Navigating the EU Corporate Sustainability Reporting Directive (CSRD)
Understand what the CSRD is, who does it apply to and how to become compliant
In this week's edition of our sustainability newsletter, we explore the European Union's (EU) significant advancement toward a more sustainable future with the Corporate Sustainability Reporting Directive (CSRD). This new regulation marks a critical leap in our shared path towards enhanced transparency and responsibility in environmental, social, and governance (ESG). By examining the complexities of the CSRD, it becomes evident that its goals extend beyond mere compliance, aiming instead to cultivate a culture of sustainable development and resilience within EU businesses and beyond.
The Essence of the CSRD
The CSRD is a regulatory framework introduced by the European Union to enhance the scope and quality of sustainability reporting among companies. It extends the obligations of corporate reporting beyond traditional financial metrics to include detailed ESG aspects.

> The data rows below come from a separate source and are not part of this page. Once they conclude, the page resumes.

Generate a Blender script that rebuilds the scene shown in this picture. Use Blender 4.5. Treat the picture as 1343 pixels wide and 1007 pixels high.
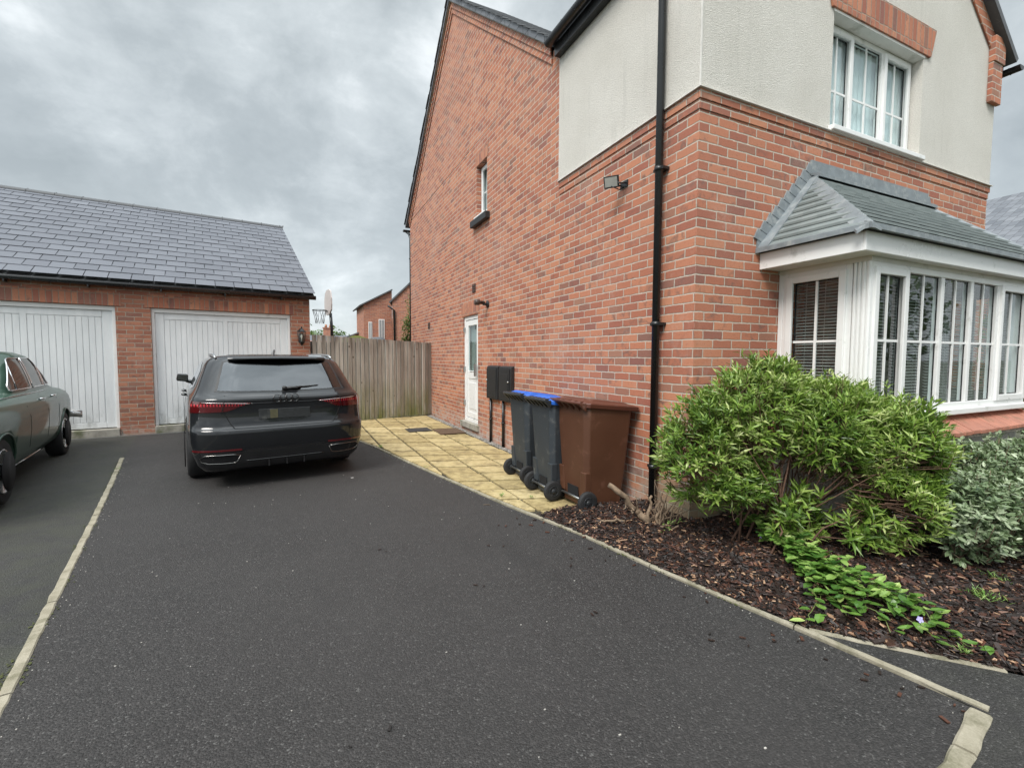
import bpy, bmesh, math, random
import numpy as np
from mathutils import Vector, Matrix, noise
R = math.radians
rnd = random.Random(7)
for o in list(bpy.data.objects): bpy.data.objects.remove(o)
scn = bpy.context.scene
col = scn.collection

# ---------------------------------------------------------------- camera
CAMH = 1.42
PITCH, YAW, ROLL = R(3.28), R(25), R(0.2)
fw = Vector((math.sin(YAW)*math.cos(PITCH), math.cos(YAW)*math.cos(PITCH), -math.sin(PITCH)))
rt = Vector((math.cos(YAW), -math.sin(YAW), 0)); up = rt.cross(fw)
r2 = rt*math.cos(ROLL)+up*math.sin(ROLL); u2 = up*math.cos(ROLL)-rt*math.sin(ROLL)
cam = bpy.data.objects.new("camera", bpy.data.cameras.new("camera")); col.objects.link(cam)
M = Matrix((r2, u2, -fw)).transposed().to_4x4(); M.translation = (0, 0, CAMH); cam.matrix_world = M
cam.data.sensor_width = 36; cam.data.lens = 36*602/1343; cam.data.clip_start = 0.05; cam.data.clip_end = 2000
scn.camera = cam
scn.render.resolution_x, scn.render.resolution_y = 1024, 767

# ---------------------------------------------------------------- view
scn.view_settings.view_transform = 'Standard'; scn.view_settings.look = 'None'
scn.view_settings.exposure = 1.14; scn.view_settings.gamma = 1

# ---------------------------------------------------------------- node helper
class NT:
    def __init__(s, tree): s.t = tree; s.n = tree.nodes; s.l = tree.links
    def node(s, typ, **kw):
        n = s.n.new(typ)
        for k, v in kw.items(): setattr(n, k, v)
        return n
    def put(s, inp, v):
        if isinstance(v, bpy.types.NodeSocket): s.l.new(v, inp)
        elif v is not None:
            if hasattr(inp.default_value, '__len__') and not hasattr(v, '__len__'): v = (v, v, v)
            if hasattr(inp.default_value, '__len__') and len(inp.default_value) == 4 and len(v) == 3: v = (*v, 1)
            inp.default_value = v
    def math(s, op, a, b=None, c=None, clamp=False):
        n = s.node('ShaderNodeMath', operation=op, use_clamp=clamp); s.put(n.inputs[0], a)
        if b is not None: s.put(n.inputs[1], b)
        if c is not None: s.put(n.inputs[2], c)
        return n.outputs[0]
    def vmath(s, op, a, b=None, scale=None):
        n = s.node('ShaderNodeVectorMath', operation=op); s.put(n.inputs[0], a)
        if b is not None: s.put(n.inputs[1], b)
        if scale is not None: s.put(n.inputs['Scale'], scale)
        return n.outputs[0]
    def noise(s, vec, scale, detail=3, rough=.5, dist=0, out=0):
        n = s.node('ShaderNodeTexNoise'); s.put(n.inputs['Vector'], vec); n.inputs['Scale'].default_value = scale
        n.inputs['Detail'].default_value = detail; n.inputs['Roughness'].default_value = rough; n.inputs['Distortion'].default_value = dist
        return n.outputs[out]
    def voro(s, vec, scale, feature='F1', out=0, rand=1):
        n = s.node('ShaderNodeTexVoronoi', feature=feature); s.put(n.inputs['Vector'], vec); n.inputs['Scale'].default_value = scale
        n.inputs['Randomness'].default_value = rand
        return n.outputs[out]
    def wnoise(s, vec):
        n = s.node('ShaderNodeTexWhiteNoise', noise_dimensions='3D'); s.put(n.inputs['Vector'], vec); return n
    def ramp(s, f, stops, interp='LINEAR'):
        n = s.node('ShaderNodeValToRGB'); s.put(n.inputs[0], f); cr = n.color_ramp; cr.interpolation = interp
        while len(cr.elements) < len(stops): cr.elements.new(.5)
        for e, (p, c) in zip(cr.elements, stops): e.position = p; e.color = (*c, 1) if hasattr(c, '__len__') else (c, c, c, 1)
        return n.outputs[0]
    def mix(s, f, a, b, mode='MIX'):
        n = s.node('ShaderNodeMix', data_type='RGBA', blend_type=mode); s.put(n.inputs[0], f); s.put(n.inputs[6], a); s.put(n.inputs[7], b)
        return n.outputs[2]
    def maprange(s, v, a, b, c=0, d=1, smooth=False):
        n = s.node('ShaderNodeMapRange'); s.put(n.inputs[0], v)
        if smooth: n.interpolation_type = 'SMOOTHSTEP'
        for i, x in zip((1, 2, 3, 4), (a, b, c, d)): n.inputs[i].default_value = x
        return n.outputs[0]
    def bump(s, h, strength=.5, dist=.01, normal=None):
        n = s.node('ShaderNodeBump'); s.put(n.inputs['Height'], h); n.inputs['Strength'].default_value = strength
        n.inputs['Distance'].default_value = dist
        if normal is not None: s.put(n.inputs['Normal'], normal)
        return n.outputs[0]
    def sep(s, v): n = s.node('ShaderNodeSeparateXYZ'); s.put(n.inputs[0], v); return n.outputs
    def comb(s, x, y, z=0):
        n = s.node('ShaderNodeCombineXYZ'); s.put(n.inputs[0], x); s.put(n.inputs[1], y); s.put(n.inputs[2], z); return n.outputs[0]

def material(name):
    m = bpy.data.materials.new(name); m.use_nodes = True
    nt = NT(m.node_tree); b = m.node_tree.nodes['Principled BSDF']
    return m, nt, b
def uvof(nt): return nt.node('ShaderNodeUVMap', uv_map='UVMap').outputs[0]
def objc(nt): return nt.node('ShaderNodeTexCoord').outputs['Object']
def simple(name, c, rough=.5, metal=0, var=.12, scale=12, bump=0, bscale=200, coat=0, spec=None, dirt=None):
    m, nt, b = material(name); o = objc(nt)
    n = nt.noise(o, scale, 4, .6)
    c1 = tuple(x*(1-var) for x in c); c2 = tuple(min(1, x*(1+var)) for x in c)
    cc = nt.ramp(n, [(.3, c1), (.7, c2)])
    if dirt:
        g = nt.noise(o, dirt[1], 5, .65); cc = nt.mix(nt.maprange(g, dirt[2], dirt[3]), cc, dirt[0])
    nt.put(b.inputs['Base Color'], cc)
    nt.put(b.inputs['Roughness'], nt.maprange(n, .2, .8, max(.02, rough-.06), min(1, rough+.06)))
    b.inputs['Metallic'].default_value = metal; b.inputs['Coat Weight'].default_value = coat; b.inputs['Coat Roughness'].default_value = .03
    if spec is not None: b.inputs['Specular IOR Level'].default_value = spec
    if bump: nt.put(b.inputs['Normal'], nt.bump(nt.noise(o, bscale, 3, .6), bump, .003))
    return m

# ---------------------------------------------------------------- world: overcast, brighter overhead
SUN_EL, SUN_AZ = R(50), R(238)       # azimuth clockwise from +Y
w = bpy.data.worlds.new("World"); scn.world = w; w.use_nodes = True
nt = NT(w.node_tree); bg = w.node_tree.nodes['Background']
sky = nt.node('ShaderNodeTexSky', sky_type='NISHITA'); sky.sun_disc = False; sky.sun_elevation = SUN_EL; sky.sun_rotation = SUN_AZ
gen = nt.node('ShaderNodeTexCoord').outputs['Generated']
x, y, z = nt.sep(gen)
zz = nt.math('ADD', nt.math('MAXIMUM', z, 0.0), 0.50)
pl = nt.comb(nt.math('DIVIDE', x, zz), nt.math('DIVIDE', y, zz), 0)
wv = nt.noise(pl, 1.6, 3, .5, out=1)
pw = nt.vmath('ADD', pl, nt.vmath('SCALE', wv, scale=.22))
n1 = nt.noise(pw, 3.4, 9, .60)
n2 = nt.noise(pw, 1.5, 3, .5)
nn = nt.math('ADD', nt.math('MULTIPLY', n1, .6), nt.math('MULTIPLY', n2, .4))
cl = nt.ramp(nn, [(.36, (.195, .218, .228)), (.46, (.240, .265, .276)), (.54, (.315, .342, .353)), (.62, (.45, .475, .485))])
# brighter cloud low down near the horizon and a brighter zenith above the frame
hz = nt.maprange(z, 0.0, .30, .42, 0)
cl = nt.mix(hz, cl, (.46, .49, .50))
zen = nt.maprange(z, .58, 1.0, 1.0, 3.0, smooth=True)
dn = nt.node('ShaderNodeVectorMath', operation='DOT_PRODUCT'); nt.put(dn.inputs[0], gen); dn.inputs[1].default_value = (math.sin(SUN_AZ)*.8, math.cos(SUN_AZ)*.8, .6)
back = nt.maprange(dn.outputs['Value'], .1, 1, 1, 1.6, smooth=True)
fac = nt.math('MULTIPLY', zen, back)
cl = nt.vmath('SCALE', cl, scale=fac)
skc = nt.vmath('SCALE', sky.outputs[0], scale=.1)
fin = nt.mix(.94, skc, cl)
nt.put(bg.inputs['Color'], fin); bg.inputs['Strength'].default_value = 1.0
sun = bpy.data.objects.new("sun", bpy.data.lights.new("sun", 'SUN')); col.objects.link(sun)
sun.data.energy = 1.5; sun.data.angle = R(24); sun.data.color = (1, .96, .9)
d = Vector((math.sin(SUN_AZ)*math.cos(SUN_EL), math.cos(SUN_AZ)*math.cos(SUN_EL), math.sin(SUN_EL)))
sun.rotation_euler = d.to_track_quat('Z', 'Y').to_euler()

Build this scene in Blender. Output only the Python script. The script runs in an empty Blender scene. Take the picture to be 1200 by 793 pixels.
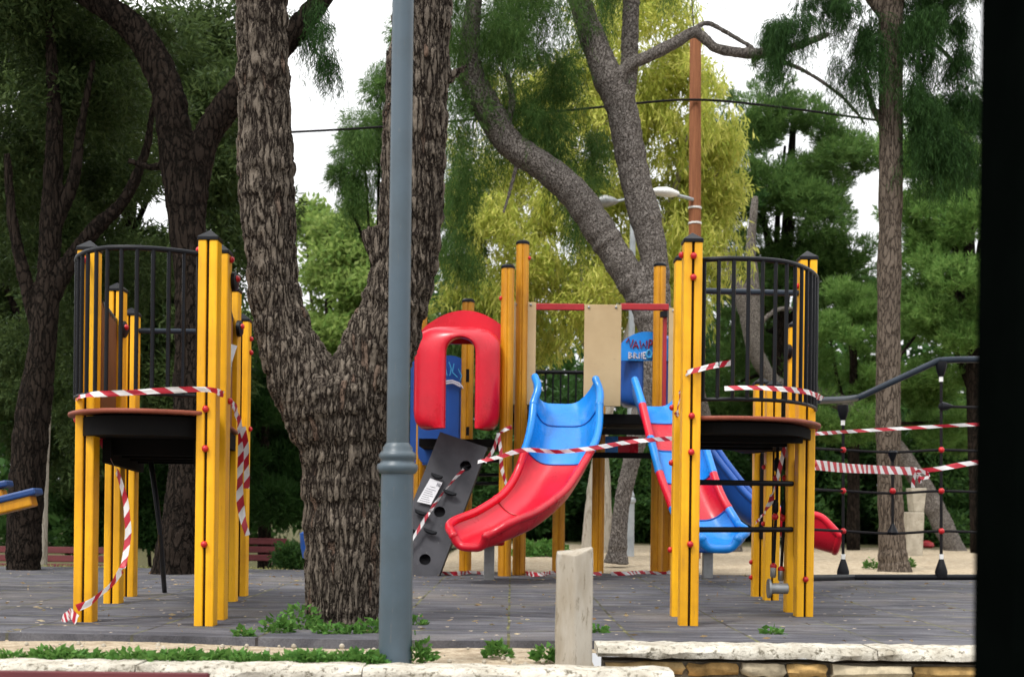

The CSRD's required reporting disclosures are outlined in the EU Sustainability Reporting Standards (ESRS). ESRS was developed by the European Financial Reporting Advisory Group (EFRAG), and adopted and published by the European Commission on July 31, 2023.
Who Needs to Comply?
Starting from January 1, 2024, the CSRD applies to large companies and public-interest entities in the EU, affecting over 50,000 businesses.
The CSRD is rolled out in phases with:
Large companies (over 500 employees and publicly listed) previously covered by the NFRD (Non-financial Reporting Directive) who start reporting under the CSRD from 2024, with the first reports due in 2025.
Large companies (with over 250 employees, and/or more than 40€ million in annual revenue, and/or 20€ million in total assets)* will need to comply starting in 2025, with their initial reports expected in 2026.
SMEs (small and medium-sized businesses) in the EU or outside the EU but listed on the stock exchange will begin reporting from 2026, with their first reports due in 2027. These SMEs may have the option to delay reporting until 2028.
Non-EU companies with a cumulative group turnover in the EU greater than €150 million are required to report from 2029 for financial years starting on or after January 1, 2028.
*2 out of these 3 criteria should be met
What Does Compliance Entail?
Compliance with the CSRD requires companies to prepare and submit a detailed report on their sustainability practices and impacts. This encompasses a wide range of disclosures with a total of 12 ESRS (European Sustainability Reporting Standards) including:
ESRS 2: General disclosures
ESRS Environmental E1: Climate change
ESRS Environmental E2: Pollution
ESRS Environmental E3: Water and marine resources
ESRS Environmental E4: Biodiversity and ecosystems
ESRS Environmental E5: Resource use and circular economy
ESRS Social S1: Own workforce
ESRS Social S2: Workers in the value chain
ESRS Social S3: Affected communities
ESRS Social S4: Consumers and end-users
ESRS Governance G1: Business conduct
In order to identify which standard to report on companies should start their reporting journey with a double materiality assessment which will allow to assess which topics are material (that is relevant) for your business.
Preparing for the CSRD
Complying with the CSRD can be daunting, so let’s break it down in some steps you can take to get started with CSRD reporting:
Internal Alignment: The first step is to understand when you need to report and make sure your organization and especially your board is aware of the regulation.
Conduct your Double Materiality: While performing a double materiality assessment is mandatory, this step will allow you to identify which topics you should be reporting on and what data you will need to collect.
Move to Implementation and Action: Craft a detailed timeline to draft your report, start collecting data and keep an eye on your progress.
Conclude with Reporting and Assurance: Compile your findings into a report, make sure to audit your report for limited assurance, make your findings public, and aim to continuously improve your performance.
Key Points to Remember
Here are some points you should keep in mind when starting your journey to becoming CSRD compliant:
Make sure to create a CSRD task force: while sustainability teams are often very lean, it is key to make sure that the right counterparts are involved. Some key departments in your organization to include in the task force are Finance, Marketing, HR, Operations, and IT.
You may exclude topics which are immaterial: the CSRD contains 82 disclosures and a total of 1,144 data points to report on. It is however not mandatory to report on all data points as they may not all be relevant to your organization. Performing a double materiality assessment will enable you to identify the relevant data points for your organization.
Embrace CSRD as an opportunity: complying with the CSRD is of course not an easy task, it is however an opportunity to showcase your sustainability commitment and lead the way towards a greener future.
Conclusion: A Catalyst for Change
The introduction of the CSRD marks a pivotal moment in the European Union's environmental and social governance agenda. By requiring detailed sustainability reporting, the directive not only aims to foster transparency and accountability but also to encourage companies to integrate sustainable practices into their core operations. As we move forward, the CSRD is expected to play a crucial role in driving positive change, inspiring businesses to not only meet regulatory requirements but to innovate and lead in sustainability. Let's embrace this opportunity to redefine the future of business, creating a more sustainable, resilient, and equitable world for generations to come.